Once you’ve made your mark, you find people that come out of the woodwork that are doing some incredible work, and the contact is inspirational. We always have those moment of “is it worth it?” But as I’ve said, the fight against cynicism is constant, the urge to walk away, give up, disengage. I don’t do politics all the time. There are long periods when I just sit around, watching the football on TV, or walking the dog. Life isn’t all politics, but you must engage at some point.

Did doing the records of Wilco give you a chance to regroup?

Yeah, it did.  It gave me a chance to observe the new Labour government, to think about what politics come under the ideological politics of the ’80s, which hugely influenced me. What comes after that? What can I write about? I’ve always had a feel for Englishness. But to really make an issue of it, that was the thing I was trying to think through, and these guys really helped me. They gave me the perspective on how to write England, Half English.

Speaking of Englishness, for anyone who’s reading this who isn’t English, would you mind explaining the proper way to prepare a pot of tea?

It would be good if you Americans could make tea the way we make tea. You have such a bizarre… I mean, the idea of Latte Chai – a coffee that is not a coffee, a tea that is not a tea – it’s perverse. It’s enough that you’re a republic – there’s no need to rub it in.

Boil the pot: first, you must have a kettle to boil the tea. Secondly, you must have a teapot in which to brew the tea. You must take the boiling water, and pour it into the teapot. Then, you must put a teaspoon full of tea in. For each person who wants a cup, pour the water in, leave it to stand, put a crumpet into a toaster, put the toaster on.

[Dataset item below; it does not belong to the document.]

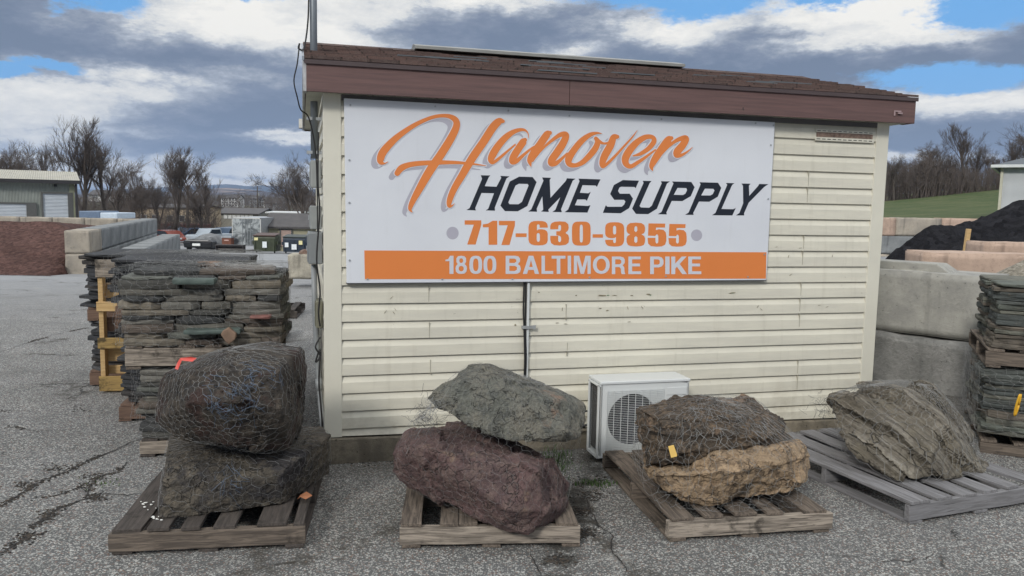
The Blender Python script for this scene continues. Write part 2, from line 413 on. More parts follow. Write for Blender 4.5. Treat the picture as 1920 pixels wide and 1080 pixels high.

When the crumpet pops up, it’s time to pour the tea. Get a tea strainer to strain out the leaves. Get a China cup with a saucer, pour the tea into the cup through the strainer. Leave room for the milk. Add the milk after the tea, and a little sugar for taste. Butter the crumpet. Sit down. And all the time you’re doing this, you must be naked.

Note: Billy Bragg released his 12th studio album, Mr Love & Justice, in March 2008.